Where to spend your time?

Knowing that by choosing to work on certain tasks you're also not working all the other tasks that you could - how do you then decide what to work on? Which new feature do you build? Or do you focus on fixing bugs reported by customers? Or taming unruly alerts? Do you spend time learning the hot new tech or use tech you already know to build the capabilities your users are asking for?

Using the whims of individuals, which customer is yelling the loudest, or other ad-hoc decision-making practices won't cut it. The work you do tackle won't be worth the work you give up.

You also don't want to end in a state of analysis-paralysis where you spend so much time deciding that minimal time is left for execution. And you don't want to just throw darts at a board to decide.

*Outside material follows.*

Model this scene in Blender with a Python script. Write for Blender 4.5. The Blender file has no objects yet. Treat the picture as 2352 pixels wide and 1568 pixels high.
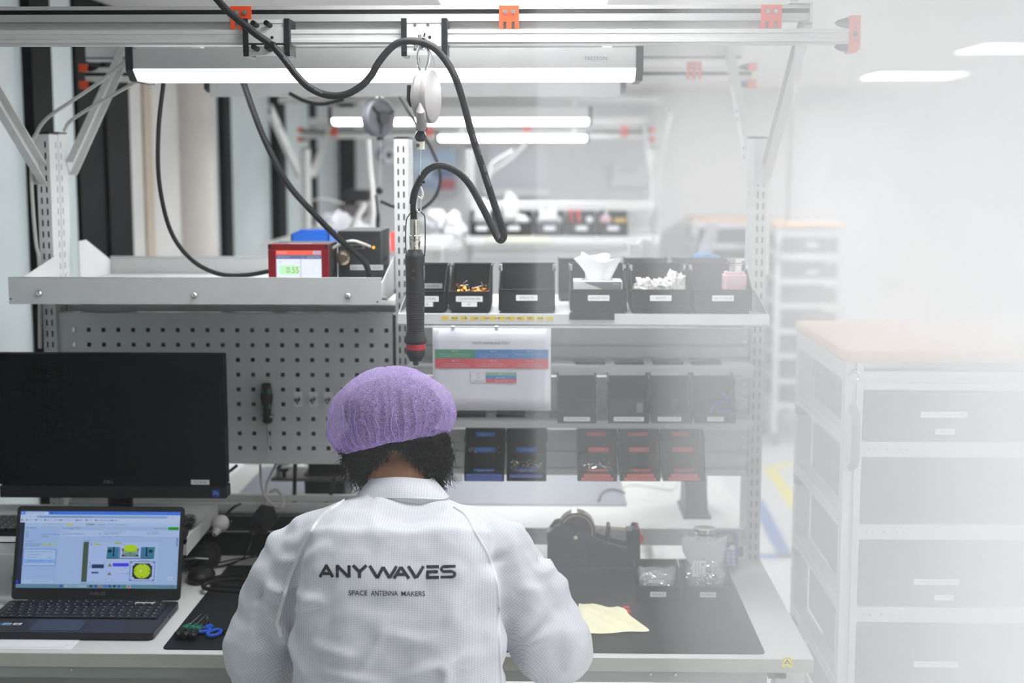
import bpy, math, random
import numpy as np
from mathutils import Vector, Matrix, noise
from mathutils.bvhtree import BVHTree
random.seed(7)
sc = bpy.context.scene
COL = sc.collection
PI = math.pi
# ------------------------------------------------------------------ camera
F, CX, CY = 2352*50/36.0, 1176.0, 784.0
TH = math.atan(406/F); PS = math.atan(79*math.cos(TH)/F)
CAM = Vector((0, 0, 1.9))
cd = bpy.data.cameras.new('camera'); cam = bpy.data.objects.new('camera', cd); COL.objects.link(cam)
cd.lens = 50; cd.sensor_width = 36; cd.clip_start = .05
cam.location = CAM; cam.rotation_euler = (PI/2-TH, 0, PS)
cd.dof.use_dof = True; cd.dof.focus_distance = 2.82; cd.dof.aperture_fstop = 2.6
sc.camera = cam
# ------------------------------------------------------------------ render look
sc.view_settings.view_transform = 'Standard'; sc.view_settings.look = 'None'
sc.view_settings.gamma = 1; sc.view_settings.use_curve_mapping = False
sc.view_settings.exposure = 0.0
sc.cycles.use_denoising = True
sc.cycles.max_bounces = 9; sc.cycles.diffuse_bounces = 3; sc.cycles.glossy_bounces = 2
sc.cycles.transmission_bounces = 4; sc.cycles.transparent_max_bounces = 12; sc.cycles.volume_bounces = 5
sc.cycles.use_light_tree = False
sc.cycles.use_adaptive_sampling = True; sc.cycles.adaptive_threshold = .03; sc.cycles.adaptive_min_samples = 16
sc.cycles.sample_clamp_indirect = 6
sc.cycles.caustics_reflective = False; sc.cycles.caustics_refractive = False
w = bpy.data.worlds.new('world'); sc.world = w; w.use_nodes = True
w.node_tree.nodes['Background'].inputs[0].default_value = (.75, .8, .85, 1)
w.node_tree.nodes['Background'].inputs[1].default_value = .6
LAMP_E, CEIL_E, CEIL_R, PANE_E, HAZE_K = 12.0, 13.0, 48.0, .12, .92
HAZE = [(-.35, .02), (-.02, .08), (.24, .27), (.5, .6), (.8, 1.0)]
# ------------------------------------------------------------------ pixel helpers
_R = cam.rotation_euler.to_matrix()
def ray(px, py):
    return _R @ Vector(((px-CX)/F, -(py-CY)/F, -1))
def at(px, py, Y):
    d = ray(px, py); return CAM + d*(Y/d.y)
def atz(px, py, z):
    d = ray(px, py); return CAM + d*((z-CAM.z)/d.z)
def atx(px, py, X):
    d = ray(px, py); return CAM + d*(X/d.x)
def lin(c):
    if isinstance(c, str):
        c = [int(c[i:i+2], 16)/255 for i in (0, 2, 4)]
    return tuple((v/12.92 if v <= .04045 else ((v+.055)/1.055)**2.4) for v in c)
# ------------------------------------------------------------------ materials
MATS = {}
def mat(name, col='808080', rough=.5, metal=0., emit=0., ecol=None, bump=0., bscale=60., var=.04, vscale=25., alpha=1., trans=0., coat=0., spec=.5):
    if name in MATS: return MATS[name]
    m = bpy.data.materials.new(name); m.use_nodes = True; nt = m.node_tree; N = nt.nodes; L = nt.links
    b = N['Principled BSDF']; c = lin(col)
    tc = N.new('ShaderNodeTexCoord')
    nz = N.new('ShaderNodeTexNoise'); nz.inputs['Scale'].default_value = vscale; nz.inputs['Detail'].default_value = 3
    L.new(tc.outputs['Object'], nz.inputs['Vector'])
    mr = N.new('ShaderNodeMapRange'); mr.inputs[1].default_value = .3; mr.inputs[2].default_value = .7
    mr.inputs[3].default_value = 1-var; mr.inputs[4].default_value = 1+var*.5
    L.new(nz.outputs[0], mr.inputs[0])
    mx = N.new('ShaderNodeVectorMath'); mx.operation = 'SCALE'; mx.inputs[0].default_value = c
    L.new(mr.outputs[0], mx.inputs['Scale']); L.new(mx.outputs[0], b.inputs['Base Color'])
    b.inputs['Roughness'].default_value = rough; b.inputs['Metallic'].default_value = metal
    b.inputs['Alpha'].default_value = alpha; b.inputs['Transmission Weight'].default_value = trans
    b.inputs['Coat Weight'].default_value = coat; b.inputs['Specular IOR Level'].default_value = spec
    if emit:
        b.inputs['Emission Color'].default_value = (*lin(ecol or col), 1); b.inputs['Emission Strength'].default_value = emit
        if emit < 3: m.cycles.emission_sampling = 'NONE'
    if bump:
        n2 = N.new('ShaderNodeTexNoise'); n2.inputs['Scale'].default_value = bscale; n2.inputs['Detail'].default_value = 4
        L.new(tc.outputs['Object'], n2.inputs['Vector'])
        bp = N.new('ShaderNodeBump'); bp.inputs['Strength'].default_value = bump; bp.inputs['Distance'].default_value = .004
        L.new(n2.outputs[0], bp.inputs['Height']); L.new(bp.outputs[0], b.inputs['Normal'])
    MATS[name] = m; return m
def canvas_mat(name, emit=0., rough=.6):
    if name in MATS: return MATS[name]
    m = bpy.data.materials.new(name); m.use_nodes = True; nt = m.node_tree; b = nt.nodes['Principled BSDF']
    a = nt.nodes.new('ShaderNodeVertexColor'); a.layer_name = 'col'
    b.inputs['Roughness'].default_value = rough
    if emit:
        b.inputs['Base Color'].default_value = (.01, .01, .01, 1)
        nt.links.new(a.outputs[0], b.inputs['Emission Color']); b.inputs['Emission Strength'].default_value = emit
        b.inputs['Roughness'].default_value = .25; m.cycles.emission_sampling = 'NONE'
    else: nt.links.new(a.outputs[0], b.inputs['Base Color'])
    MATS[name] = m; return m
GREYM = mat('light_grey_powder_coat', 'cececc', .45)
WHITEM = mat('white_powder_coat', 'e2e2e0', .4)
PEGM = mat('pegboard_grey_coat', 'd2d4d4', .5)
SLATM = mat('silver_grey_coat', 'ecedec', .45)
ALU = mat('anodised_aluminium', 'c6c6c4', .38, .55)
ALU2 = mat('matt_aluminium', 'cfcfcc', .5, .15)
ZINC = mat('zinc_plated_steel', 'cfd4d4', .22, .95)
CHROME = mat('polished_steel', 'e0e0de', .12, 1.)
BLACK = mat('black_plastic', '101012', .5, spec=.3)
BLACKM = mat('matt_black_paint', '08080a', .7, var=.1, spec=.15)
BINM = mat('black_conductive_plastic', '17171a', .5, var=.1, spec=.3)
RUBBER = mat('black_rubber_cable', '0e0e10', .55, spec=.25)
CABLEG = mat('grey_cable_sheath', '18181b', .5, spec=.3)
CABLEW = mat('white_cable_sheath', 'c8c4be', .5)
DARKIN = mat('dark_inside', '0d0d0e', .8)
ORANGE = mat('orange_painted_steel', 'd8420a', .45)
DESKM = mat('white_laminate', 'dad9d6', .38)
EDGEM = mat('beige_desk_edge', 'b9b7ab', .45)
APRON = mat('grey_desk_frame', '9da09b', .5)
MATM = mat('black_esd_mat', '0e0e10', .5, bump=.15, bscale=400, var=.12, vscale=8, spec=.3)
PAPER = mat('white_paper', 'eeeef0', .7)
TISSUE = mat('white_tissue', 'f6f6f4', .85, bump=.3, bscale=30)
SKIN = mat('skin', 'b57f5c', .5, bump=.25, bscale=260, var=.12, vscale=60)
PURPLE = mat('purple_plastic', '8a6fb0', .7)
CV = canvas_mat('printed_surface'); CVS = canvas_mat('glowing_screen', 1.0); CVL = canvas_mat('laptop_screen_glow', .72)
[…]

Instead, having a defined approach for choosing what work to tackle with the limited time and focus of your teams is key. Spending a bit of time to define the impact of the work - plus the rough level of investment that makes sense for the work (e.g. two weeks) - can help you decide what work is most valuable to execute.

And using real-world data and research from users to help define the impact makes that analysis more valuable.

Validating ideas

To help chose the most impactful work to tackle, validate your ideas through qualitative and quantitative research. On the qualitative side, activities like user interviews, feedback surveys, email questions, etc. can help you hear directly from users what problems they need to solve. (The book The Mom Test is a great resource for conducting user interviews)

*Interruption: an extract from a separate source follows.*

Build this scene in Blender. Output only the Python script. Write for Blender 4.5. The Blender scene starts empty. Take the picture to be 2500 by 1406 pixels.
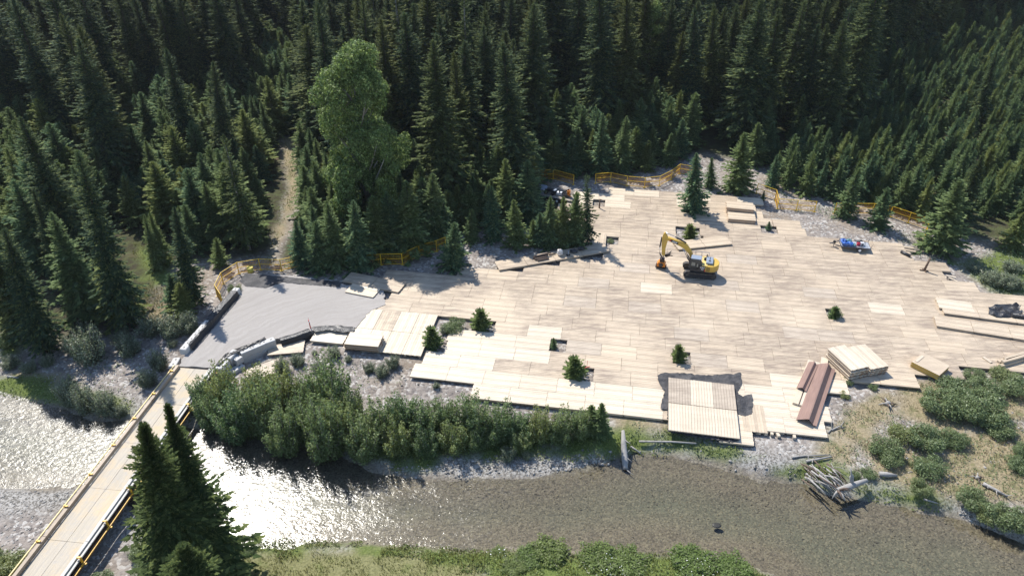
import bpy, math, random
import numpy as np
from mathutils import Vector, Matrix
D = bpy.data
S = bpy.context.scene
COL = S.collection
RD = math.radians
rng = np.random.default_rng(11)
rnd = random.Random(5)

# ------------------------------------------------------------------ camera, sky, sun, exposure
CAM_H, PITCH, FPX = 55.6, RD(33.7), 1780.0
cd = D.cameras.new('camera'); cam = D.objects.new('camera', cd); COL.objects.link(cam)
cam.location = (0, 0, CAM_H); cam.rotation_euler = (RD(90) - PITCH, 0, 0)
cd.sensor_width = 36; cd.lens = FPX / 2500 * 36; cd.clip_end = 6000; cd.clip_start = .5
S.camera = cam
SUN_AZ, SUN_EL = RD(-34), RD(50)          # azimuth from +Y, positive towards +X
w = D.worlds.new('World'); S.world = w; w.use_nodes = True
nt = w.node_tree
sky = nt.nodes.new('ShaderNodeTexSky'); sky.sky_type = 'NISHITA'; sky.sun_disc = False
sky.sun_elevation = SUN_EL; sky.sun_rotation = SUN_AZ
sky.altitude = 1200; sky.air_density = 1.0; sky.dust_density = .6
nt.links.new(sky.outputs[0], nt.nodes['Background'].inputs[0])
nt.nodes['Background'].inputs[1].default_value = .15
sd = D.lights.new('sun', 'SUN'); sun = D.objects.new('sun', sd); COL.objects.link(sun)
sd.energy = 4.5; sd.angle = RD(.53); sd.color = (1, .955, .88)
tosun = Vector((math.sin(SUN_AZ) * math.cos(SUN_EL), math.cos(SUN_AZ) * math.cos(SUN_EL), math.sin(SUN_EL)))
sun.rotation_euler = tosun.to_track_quat('Z', 'Y').to_euler()
sun.location = (-60, 120, 120)
S.view_settings.view_transform = 'Standard'; S.view_settings.look = 'None'
S.view_settings.exposure = .70; S.view_settings.gamma = 1; S.view_settings.use_curve_mapping = False
S.cycles.max_bounces = 8; S.cycles.diffuse_bounces = 4; S.cycles.glossy_bounces = 2
S.cycles.transparent_max_bounces = 8; S.cycles.transmission_bounces = 2
S.cycles.sample_clamp_indirect = 4
S.cycles.caustics_reflective = False; S.cycles.caustics_refractive = False

# ------------------------------------------------------------------ measuring: where a sight line of the photograph meets a level
cP, sP = math.cos(PITCH), math.sin(PITCH)
def G(px, py, z=0.0):
    x = (px - 1250) / FPX; y = -(py - 703) / FPX
    dx, dy, dz = x, cP + y * sP, -sP + y * cP
    t = (z - CAM_H) / dz
    return Vector((dx * t, dy * t, z))
def GA(pts, z=0.0):
    return np.array([G(a, b, z)[:2] for a, b in pts])
def PX(x, y, z):
    x, y, z = np.asarray(x, float), np.asarray(y, float), np.asarray(z, float) - CAM_H
    dep = y * cP - z * sP
    up = y * sP + z * cP
    return 1250 + FPX * x / dep, 703 - FPX * up / dep
def in_poly(x, y, poly):
    poly = np.asarray(poly); x = np.asarray(x, float); y = np.asarray(y, float)
    ins = np.zeros(x.shape, bool); n = len(poly)
    for i in range(n):
        x1, y1 = poly[i]; x2, y2 = poly[(i + 1) % n]
        c = (y1 > y) != (y2 > y)
        with np.errstate(divide='ignore', invalid='ignore'):
            xx = (x2 - x1) * (y - y1) / (y2 - y1 + 1e-12) + x1
        ins ^= c & (x < xx)
    return ins
def line_dist(x, y, poly, closed=True):
    poly = np.asarray(poly); x = np.asarray(x, float); y = np.asarray(y, float)
    d = np.full(x.shape, 1e9); n = len(poly)
    for i in range(n if closed else n - 1):
        a = poly[i]; b = poly[(i + 1) % n]; ab = b - a; L = ab @ ab + 1e-9
        t = np.clip(((x - a[0]) * ab[0] + (y - a[1]) * ab[1]) / L, 0, 1)
        d = np.minimum(d, np.hypot(x - a[0] - t * ab[0], y - a[1] - t * ab[1]))
    return d
def sdist(x, y, poly):                    # > 0 inside
    d = line_dist(x, y, poly)
    return np.where(in_poly(x, y, poly), d, -d)
def sstep(a, b, v):
    t = np.clip((v - a) / (b - a), 0, 1); return t * t * (3 - 2 * t)

# value noise for shaping the land
_tab = np.random.default_rng(3).random((256, 256))
def vnoise(x, y, s):
    x = np.asarray(x, float) / s + 1000; y = np.asarray(y, float) / s + 1000
    xi, yi = np.floor(x).astype(int), np.floor(y).astype(int); fx, fy = x - xi, y - yi
    fx = fx * fx * (3 - 2 * fx); fy = fy * fy * (3 - 2 * fy)
    a = _tab[xi % 256, yi % 256]; b = _tab[(xi + 1) % 256, yi % 256]
    c = _tab[xi % 256, (yi + 1) % 256]; d = _tab[(xi + 1) % 256, (yi + 1) % 256]
    return (a * (1 - fx) + b * fx) * (1 - fy) + (c * (1 - fx) + d * fx) * fy - .5

# ------------------------------------------------------------------ object helpers
def tag(o, label=None, cat=None, group=None, kind=None):
    if label: o['label'] = label
    if cat: o['category'] = cat
    if group: o['group'] = group
    if kind: o['kind'] = kind
    return o
def empty(name, loc, rz=0, label=None, cat=None, group=None):
    o = D.objects.new(name, None); COL.objects.link(o); o.empty_display_size = .3
    o.location = loc; o.rotation_euler = (0, 0, rz)
    return tag(o, label, cat, group)
def link(name, me, parent=None, loc=None, rz=0):
    o = D.objects.new(name, me); COL.objects.link(o)
    if parent: o.parent = parent
    if loc is not None: o.location = loc
    if rz: o.rotation_euler = (0, 0, rz)
    return o
def mesh_np(name, V, F, mats=(), mi=None, smooth=False):
    """V (n,3); F (m,k) all faces the same size"""
    V = np.ascontiguousarray(V, np.float32); F = np.ascontiguousarray(F, np.int32)
    me = D.meshes.new(name); m, k = F.shape
    me.vertices.add(len(V)); me.vertices.foreach_set('co', V.ravel())
    me.loops.add(m * k); me.loops.foreach_set('vertex_index', F.ravel())
    me.polygons.add(m); me.polygons.foreach_set('loop_start', np.arange(0, m * k, k, dtype=np.int32))
    for x in mats: me.materials.append(x)
    if mi is not None: me.polygons.foreach_set('material_index', np.asarray(mi, np.int32))
    if smooth: me.polygons.foreach_set('use_smooth', np.ones(m, bool))
    me.update(calc_edges=True); me.validate()
    return me
def soup(T):                                # (n,k,3) loose faces -> V, F
    n, k, _ = T.shape
    return T.reshape(-1, 3), np.arange(n * k).reshape(n, k)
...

And on the qualitative side, adding user analytics to your research can help you understand how users are using the existing capabilities of your software. Are users getting the value you expect out of the existing capabilities you've built? Or is it more valuable to iterate on those features so they are more help to your users vs moving on to build the next capability?

Scale your investigation to the investment level of the work in front of you. Investing two weeks in a tweak to an existing capability? Not much team capacity at risk, so you'll likely need only a minimal level of upfront validation. But if you're looking to spend an entire year of a team's time to build a large new capability, more upfront user validation can help increase the chance your investment will pay off vs being wasted in a capability your users don't need.

Smaller steps

Once you've researched and chosen the work, it's time to execute. But even with the upfront research work you've put in, there is still the risk the work won't have the impact you expected. Is there a way to reduce the risk even further?

There is! Work in smaller increments. And deliver those increments to your users.

As we touched on above, there is less risk in a smaller investment. If that project ends up not being as valuable to your users as you thought, you spent less time on it than a larger project.

So if you break projects down into smaller increments where you can learn if the project is valuable, then less of your time is at risk than months or years of development before a project is in the hands of users. Working in smaller steps also gives you the chance to make smaller course corrections in response to user feedback as the project goes along - if needed. And if the project's impact is exceeding your expectations, it gives you the opportunity to double-down on the work and get even more value out of it.


Being conscious of what opportunities you're passing on when you decide what work to tackle can hopefully help you prioritize the most impactful of the possibilities you could choose. By working in smaller increments vs big-bang projects, you can reduce the risk that the work's impact is less than you thought. And then you can double-down on the work that is impactful to further enhance its benefits.

I spent time and focus writing this blog post over other topics I could cover. (Or, let's be real, over playing the new factory-building game I'm obsessed with) Hopefully it's helpful to you and it was worth the opportunity cost over other posts I could have written instead!